The impact of ambient pressure on the gas temperature near the ceiling and air entrainment caused by two fires in a tunnel

Abstract

The tunnel is a typical underground building. Estimating the heat released by the fire sources to the surrounding environment, as well as providing rapid emergency response, requires a thorough comprehension of the properties of gas temperature and air entrainment beneath tunnel ceilings. Numerical works are performed to explore the impact of pressure on the gas distribution, velocity field distribution, temperature field distribution, and air entrainment rate induced by dual interacting fires with various heat release rates in a tunnel building.

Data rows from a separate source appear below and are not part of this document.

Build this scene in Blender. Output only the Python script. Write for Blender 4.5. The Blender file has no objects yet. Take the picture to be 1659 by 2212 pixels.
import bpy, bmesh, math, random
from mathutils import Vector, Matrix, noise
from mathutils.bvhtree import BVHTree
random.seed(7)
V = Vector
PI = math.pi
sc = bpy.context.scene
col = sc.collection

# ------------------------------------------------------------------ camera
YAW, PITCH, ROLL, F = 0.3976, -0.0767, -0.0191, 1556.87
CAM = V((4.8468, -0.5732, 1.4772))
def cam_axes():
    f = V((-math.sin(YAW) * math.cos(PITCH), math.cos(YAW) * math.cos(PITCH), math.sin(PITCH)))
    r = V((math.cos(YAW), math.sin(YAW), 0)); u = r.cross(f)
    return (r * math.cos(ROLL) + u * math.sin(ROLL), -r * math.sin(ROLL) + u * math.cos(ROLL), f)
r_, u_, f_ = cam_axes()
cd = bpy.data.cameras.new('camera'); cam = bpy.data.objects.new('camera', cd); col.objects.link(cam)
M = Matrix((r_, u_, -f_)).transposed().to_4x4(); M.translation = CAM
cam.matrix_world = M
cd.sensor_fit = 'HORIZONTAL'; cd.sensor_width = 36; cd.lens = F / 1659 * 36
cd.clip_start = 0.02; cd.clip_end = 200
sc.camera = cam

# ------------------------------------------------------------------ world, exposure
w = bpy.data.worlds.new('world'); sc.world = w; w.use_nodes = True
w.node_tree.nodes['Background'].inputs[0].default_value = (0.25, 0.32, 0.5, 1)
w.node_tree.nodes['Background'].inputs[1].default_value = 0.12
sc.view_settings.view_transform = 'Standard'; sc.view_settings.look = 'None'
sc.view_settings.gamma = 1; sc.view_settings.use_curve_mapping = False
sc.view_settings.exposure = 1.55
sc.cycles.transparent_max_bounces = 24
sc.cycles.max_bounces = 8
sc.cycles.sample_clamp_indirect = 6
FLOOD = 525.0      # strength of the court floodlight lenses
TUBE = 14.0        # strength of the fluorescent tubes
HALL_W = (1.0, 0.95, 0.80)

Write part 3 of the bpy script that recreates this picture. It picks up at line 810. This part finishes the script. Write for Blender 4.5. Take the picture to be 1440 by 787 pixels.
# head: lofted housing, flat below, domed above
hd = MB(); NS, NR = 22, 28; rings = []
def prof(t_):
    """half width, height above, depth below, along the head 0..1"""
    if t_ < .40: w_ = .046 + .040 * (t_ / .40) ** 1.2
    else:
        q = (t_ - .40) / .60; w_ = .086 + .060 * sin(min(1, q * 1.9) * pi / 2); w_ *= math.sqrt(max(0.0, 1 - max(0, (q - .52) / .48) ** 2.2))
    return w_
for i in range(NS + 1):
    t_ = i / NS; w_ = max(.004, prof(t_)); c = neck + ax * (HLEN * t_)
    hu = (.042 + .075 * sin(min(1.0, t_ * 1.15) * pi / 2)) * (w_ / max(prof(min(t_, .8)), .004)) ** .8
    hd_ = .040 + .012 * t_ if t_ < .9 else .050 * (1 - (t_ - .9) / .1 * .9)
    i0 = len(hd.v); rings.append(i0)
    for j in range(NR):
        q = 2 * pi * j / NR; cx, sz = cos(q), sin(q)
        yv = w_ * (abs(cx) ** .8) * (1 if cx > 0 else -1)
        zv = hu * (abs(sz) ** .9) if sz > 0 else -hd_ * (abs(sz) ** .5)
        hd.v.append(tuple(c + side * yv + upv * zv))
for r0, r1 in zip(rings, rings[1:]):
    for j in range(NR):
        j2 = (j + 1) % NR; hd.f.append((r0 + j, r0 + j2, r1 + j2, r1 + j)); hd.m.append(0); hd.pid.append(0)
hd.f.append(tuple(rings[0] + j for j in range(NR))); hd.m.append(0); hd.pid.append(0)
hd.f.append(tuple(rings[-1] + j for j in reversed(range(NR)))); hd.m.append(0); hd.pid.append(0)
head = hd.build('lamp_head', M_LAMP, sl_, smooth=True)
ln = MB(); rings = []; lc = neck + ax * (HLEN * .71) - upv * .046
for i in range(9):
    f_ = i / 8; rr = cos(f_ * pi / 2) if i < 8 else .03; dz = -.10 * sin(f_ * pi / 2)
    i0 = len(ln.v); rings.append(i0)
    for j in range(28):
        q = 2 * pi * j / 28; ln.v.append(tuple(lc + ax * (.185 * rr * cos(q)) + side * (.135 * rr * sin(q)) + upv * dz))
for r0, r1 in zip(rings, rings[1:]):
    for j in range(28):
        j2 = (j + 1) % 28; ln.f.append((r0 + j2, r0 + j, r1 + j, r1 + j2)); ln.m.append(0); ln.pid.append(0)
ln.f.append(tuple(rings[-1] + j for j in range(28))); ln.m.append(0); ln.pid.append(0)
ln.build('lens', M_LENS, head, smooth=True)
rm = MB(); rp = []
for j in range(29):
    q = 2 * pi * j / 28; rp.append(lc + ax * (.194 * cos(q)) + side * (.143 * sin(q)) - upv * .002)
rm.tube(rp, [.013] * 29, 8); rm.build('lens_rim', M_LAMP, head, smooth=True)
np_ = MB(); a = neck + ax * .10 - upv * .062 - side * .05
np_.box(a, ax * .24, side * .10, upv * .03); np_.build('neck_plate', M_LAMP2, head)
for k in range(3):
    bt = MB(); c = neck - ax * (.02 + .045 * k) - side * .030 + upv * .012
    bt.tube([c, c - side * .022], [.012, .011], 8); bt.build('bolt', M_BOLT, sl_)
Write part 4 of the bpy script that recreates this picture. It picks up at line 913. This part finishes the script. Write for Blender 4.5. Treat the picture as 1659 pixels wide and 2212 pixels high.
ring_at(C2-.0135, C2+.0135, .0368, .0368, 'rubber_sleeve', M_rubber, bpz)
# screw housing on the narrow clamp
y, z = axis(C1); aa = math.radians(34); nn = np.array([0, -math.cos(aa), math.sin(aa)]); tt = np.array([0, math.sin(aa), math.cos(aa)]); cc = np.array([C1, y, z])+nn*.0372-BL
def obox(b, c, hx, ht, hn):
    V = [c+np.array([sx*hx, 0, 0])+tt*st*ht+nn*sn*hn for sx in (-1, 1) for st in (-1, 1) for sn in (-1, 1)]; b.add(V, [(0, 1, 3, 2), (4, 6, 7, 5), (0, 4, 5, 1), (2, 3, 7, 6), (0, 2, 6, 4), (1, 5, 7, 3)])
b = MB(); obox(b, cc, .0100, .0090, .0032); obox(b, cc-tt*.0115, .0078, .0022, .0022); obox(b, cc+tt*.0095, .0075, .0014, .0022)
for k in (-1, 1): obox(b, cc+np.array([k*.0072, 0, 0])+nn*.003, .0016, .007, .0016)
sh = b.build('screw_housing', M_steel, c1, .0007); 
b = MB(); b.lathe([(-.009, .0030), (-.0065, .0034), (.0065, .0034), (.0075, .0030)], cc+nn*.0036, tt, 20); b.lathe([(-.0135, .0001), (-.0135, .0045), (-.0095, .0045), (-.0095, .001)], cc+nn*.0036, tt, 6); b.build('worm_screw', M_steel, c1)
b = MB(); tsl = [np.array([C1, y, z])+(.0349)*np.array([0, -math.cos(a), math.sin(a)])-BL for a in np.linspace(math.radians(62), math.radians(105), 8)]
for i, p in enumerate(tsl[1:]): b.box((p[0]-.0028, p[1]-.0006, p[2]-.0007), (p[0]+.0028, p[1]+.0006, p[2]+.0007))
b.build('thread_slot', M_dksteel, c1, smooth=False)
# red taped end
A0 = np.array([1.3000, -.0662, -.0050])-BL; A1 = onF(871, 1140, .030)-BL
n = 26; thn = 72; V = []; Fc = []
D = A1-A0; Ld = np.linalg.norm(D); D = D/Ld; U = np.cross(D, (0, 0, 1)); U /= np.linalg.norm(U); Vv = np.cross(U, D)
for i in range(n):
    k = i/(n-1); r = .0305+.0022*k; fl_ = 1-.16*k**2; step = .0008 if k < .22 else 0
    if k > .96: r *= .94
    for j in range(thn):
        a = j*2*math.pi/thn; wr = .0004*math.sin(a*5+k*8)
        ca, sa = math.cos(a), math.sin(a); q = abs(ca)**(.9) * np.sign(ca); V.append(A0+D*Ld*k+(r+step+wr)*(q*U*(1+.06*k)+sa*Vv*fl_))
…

The findings indicate that as the distance between fires increases, two flames undergo a transition from merging together to not merging (S/D ≥ 2). The rise in atmospheric pressure leads to an augmentation in the air intake of two fires, ultimately diminishing the intensity at which the flames merge. As the spacing or pressure decreases, the area of flame expansion on the tunnel ceiling grows. The oxygen level in the extra space between the two flames gradually rises as the ambient pressure rises. This leads to a reduction in the local gas speed and temperature. The constraint factor is utilized to describe the maximum strength of air entrainment, revealing that the air entrainment constraint factor (β) for two tunnel fires ranges from 0 to 0.2. The maximum temperature rise of ceiling gas (ΔTmax) is reached at zero fire spacing, which is about 900 °C. For two fires with large spacings (S/D ≥ 2), ΔTmax is mainly determined by ambient pressure and heat release rate. Given that less cryogenic air entrainment into the ceiling gas, a higher ΔTmax is achieved at lower ambient pressure. A segmented correlation to correlate ΔTmax of two fires is developed and well-verified using literature data, and the forecast error is within ±30%.